▸ **What you have to do**: Locate every line in the material below that has the word "pixels". Copy each of those lines.

▸ **Recorded information**:
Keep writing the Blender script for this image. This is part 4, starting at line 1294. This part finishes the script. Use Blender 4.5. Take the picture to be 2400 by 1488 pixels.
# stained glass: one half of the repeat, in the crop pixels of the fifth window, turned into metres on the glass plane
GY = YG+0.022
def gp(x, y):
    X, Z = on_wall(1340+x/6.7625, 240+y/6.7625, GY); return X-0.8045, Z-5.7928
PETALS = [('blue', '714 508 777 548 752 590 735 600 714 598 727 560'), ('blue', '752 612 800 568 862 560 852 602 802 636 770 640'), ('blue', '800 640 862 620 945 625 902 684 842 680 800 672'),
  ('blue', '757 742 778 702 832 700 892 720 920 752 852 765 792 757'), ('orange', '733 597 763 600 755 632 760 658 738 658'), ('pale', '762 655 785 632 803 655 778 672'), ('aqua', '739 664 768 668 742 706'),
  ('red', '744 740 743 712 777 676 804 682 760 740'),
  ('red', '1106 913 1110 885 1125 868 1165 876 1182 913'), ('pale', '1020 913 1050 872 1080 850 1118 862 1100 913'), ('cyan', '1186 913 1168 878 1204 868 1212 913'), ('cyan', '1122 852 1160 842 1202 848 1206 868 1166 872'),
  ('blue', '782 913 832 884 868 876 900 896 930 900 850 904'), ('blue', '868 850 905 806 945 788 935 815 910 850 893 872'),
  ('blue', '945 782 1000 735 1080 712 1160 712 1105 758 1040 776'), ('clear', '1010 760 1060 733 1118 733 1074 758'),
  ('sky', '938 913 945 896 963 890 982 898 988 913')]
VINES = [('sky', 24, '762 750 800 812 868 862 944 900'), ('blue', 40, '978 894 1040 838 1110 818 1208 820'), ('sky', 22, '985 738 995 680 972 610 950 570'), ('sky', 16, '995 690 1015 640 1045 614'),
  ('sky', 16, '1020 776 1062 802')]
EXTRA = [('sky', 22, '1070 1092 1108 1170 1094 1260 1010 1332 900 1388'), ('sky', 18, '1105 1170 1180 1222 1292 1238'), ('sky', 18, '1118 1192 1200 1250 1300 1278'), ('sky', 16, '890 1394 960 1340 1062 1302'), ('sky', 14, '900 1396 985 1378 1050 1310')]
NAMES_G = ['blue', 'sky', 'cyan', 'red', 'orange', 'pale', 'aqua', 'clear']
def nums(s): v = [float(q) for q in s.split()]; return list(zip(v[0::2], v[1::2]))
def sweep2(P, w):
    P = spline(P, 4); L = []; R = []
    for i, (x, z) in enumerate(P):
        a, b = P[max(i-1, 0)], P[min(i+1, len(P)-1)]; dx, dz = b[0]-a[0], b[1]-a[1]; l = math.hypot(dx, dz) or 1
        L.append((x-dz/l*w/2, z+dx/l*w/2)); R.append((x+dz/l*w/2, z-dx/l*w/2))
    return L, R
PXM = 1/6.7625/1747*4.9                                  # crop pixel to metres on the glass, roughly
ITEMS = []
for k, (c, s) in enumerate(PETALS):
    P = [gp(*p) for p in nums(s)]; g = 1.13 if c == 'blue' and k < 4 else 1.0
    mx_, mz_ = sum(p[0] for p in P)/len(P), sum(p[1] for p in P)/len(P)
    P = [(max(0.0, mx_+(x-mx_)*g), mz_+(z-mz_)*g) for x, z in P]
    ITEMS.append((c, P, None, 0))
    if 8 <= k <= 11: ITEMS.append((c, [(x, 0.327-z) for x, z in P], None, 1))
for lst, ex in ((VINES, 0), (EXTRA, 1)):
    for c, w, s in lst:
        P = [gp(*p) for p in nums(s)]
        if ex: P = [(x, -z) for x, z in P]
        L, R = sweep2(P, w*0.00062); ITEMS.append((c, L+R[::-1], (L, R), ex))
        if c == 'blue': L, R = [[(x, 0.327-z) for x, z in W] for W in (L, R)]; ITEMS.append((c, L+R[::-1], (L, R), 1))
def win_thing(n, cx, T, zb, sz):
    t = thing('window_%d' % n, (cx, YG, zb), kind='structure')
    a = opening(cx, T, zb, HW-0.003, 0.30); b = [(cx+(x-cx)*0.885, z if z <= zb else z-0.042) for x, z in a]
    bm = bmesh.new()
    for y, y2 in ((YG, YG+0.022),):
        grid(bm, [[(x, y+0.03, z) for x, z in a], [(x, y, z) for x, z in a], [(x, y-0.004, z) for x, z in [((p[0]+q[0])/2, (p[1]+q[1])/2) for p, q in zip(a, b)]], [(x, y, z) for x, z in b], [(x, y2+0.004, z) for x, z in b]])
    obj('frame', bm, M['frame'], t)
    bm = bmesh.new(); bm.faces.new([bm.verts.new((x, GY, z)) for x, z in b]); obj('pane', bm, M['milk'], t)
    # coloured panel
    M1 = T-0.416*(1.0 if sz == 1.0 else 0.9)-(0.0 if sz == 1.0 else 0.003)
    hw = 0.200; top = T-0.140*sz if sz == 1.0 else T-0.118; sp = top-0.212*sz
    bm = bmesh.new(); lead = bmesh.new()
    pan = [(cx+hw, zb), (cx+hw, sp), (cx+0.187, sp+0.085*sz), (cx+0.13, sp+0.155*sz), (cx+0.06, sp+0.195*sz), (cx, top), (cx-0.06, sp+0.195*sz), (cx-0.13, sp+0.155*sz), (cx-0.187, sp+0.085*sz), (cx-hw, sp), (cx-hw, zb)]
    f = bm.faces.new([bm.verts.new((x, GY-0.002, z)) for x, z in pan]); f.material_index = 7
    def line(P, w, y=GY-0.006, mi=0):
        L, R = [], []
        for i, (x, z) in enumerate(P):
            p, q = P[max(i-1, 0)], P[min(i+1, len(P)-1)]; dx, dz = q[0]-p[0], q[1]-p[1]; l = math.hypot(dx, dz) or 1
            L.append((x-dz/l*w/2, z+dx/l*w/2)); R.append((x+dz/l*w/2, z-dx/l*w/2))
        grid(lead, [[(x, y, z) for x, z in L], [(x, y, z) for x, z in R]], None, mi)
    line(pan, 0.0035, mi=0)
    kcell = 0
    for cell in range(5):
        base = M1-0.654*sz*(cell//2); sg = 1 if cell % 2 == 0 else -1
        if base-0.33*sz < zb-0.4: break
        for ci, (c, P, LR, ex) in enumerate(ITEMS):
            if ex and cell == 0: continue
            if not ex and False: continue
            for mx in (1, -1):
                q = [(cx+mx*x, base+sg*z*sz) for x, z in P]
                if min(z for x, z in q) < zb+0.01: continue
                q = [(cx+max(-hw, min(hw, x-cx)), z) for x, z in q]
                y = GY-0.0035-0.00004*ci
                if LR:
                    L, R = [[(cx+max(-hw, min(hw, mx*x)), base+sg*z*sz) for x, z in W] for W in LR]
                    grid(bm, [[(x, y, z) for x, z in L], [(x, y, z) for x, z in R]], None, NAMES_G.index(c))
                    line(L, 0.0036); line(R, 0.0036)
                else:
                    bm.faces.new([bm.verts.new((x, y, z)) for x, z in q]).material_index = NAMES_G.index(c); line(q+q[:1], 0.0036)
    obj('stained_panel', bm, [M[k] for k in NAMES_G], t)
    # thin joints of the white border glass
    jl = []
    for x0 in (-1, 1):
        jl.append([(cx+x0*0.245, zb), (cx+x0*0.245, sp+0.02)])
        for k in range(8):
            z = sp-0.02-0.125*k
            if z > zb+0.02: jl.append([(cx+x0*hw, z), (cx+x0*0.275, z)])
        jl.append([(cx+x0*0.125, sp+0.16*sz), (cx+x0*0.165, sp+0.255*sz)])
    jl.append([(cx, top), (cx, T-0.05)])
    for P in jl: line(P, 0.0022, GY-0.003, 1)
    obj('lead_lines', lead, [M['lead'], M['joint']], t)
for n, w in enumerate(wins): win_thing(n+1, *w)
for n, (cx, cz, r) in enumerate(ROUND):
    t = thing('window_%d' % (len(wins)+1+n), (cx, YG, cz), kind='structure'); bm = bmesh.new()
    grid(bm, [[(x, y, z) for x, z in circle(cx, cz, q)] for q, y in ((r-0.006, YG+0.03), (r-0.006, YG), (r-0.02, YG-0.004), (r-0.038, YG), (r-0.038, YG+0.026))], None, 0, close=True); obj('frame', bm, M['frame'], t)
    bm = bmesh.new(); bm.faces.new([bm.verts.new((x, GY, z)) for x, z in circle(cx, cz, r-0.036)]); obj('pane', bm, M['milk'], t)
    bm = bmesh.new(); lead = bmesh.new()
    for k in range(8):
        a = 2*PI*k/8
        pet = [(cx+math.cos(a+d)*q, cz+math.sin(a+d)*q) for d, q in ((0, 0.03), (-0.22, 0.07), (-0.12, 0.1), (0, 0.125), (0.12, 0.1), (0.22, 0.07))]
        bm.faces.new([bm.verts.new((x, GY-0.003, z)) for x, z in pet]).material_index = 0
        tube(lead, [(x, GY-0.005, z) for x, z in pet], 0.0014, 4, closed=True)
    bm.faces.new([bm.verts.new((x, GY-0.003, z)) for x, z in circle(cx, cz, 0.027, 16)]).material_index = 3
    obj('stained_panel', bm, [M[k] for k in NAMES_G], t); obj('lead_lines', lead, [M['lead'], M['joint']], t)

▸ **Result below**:
Keep writing the Blender script for this image. This is part 4, starting at line 1294. This part finishes the script. Use Blender 4.5. Take the picture to be 2400 by 1488 pixels.
# stained glass: one half of the repeat, in the crop pixels of the fifth window, turned into metres on the glass plane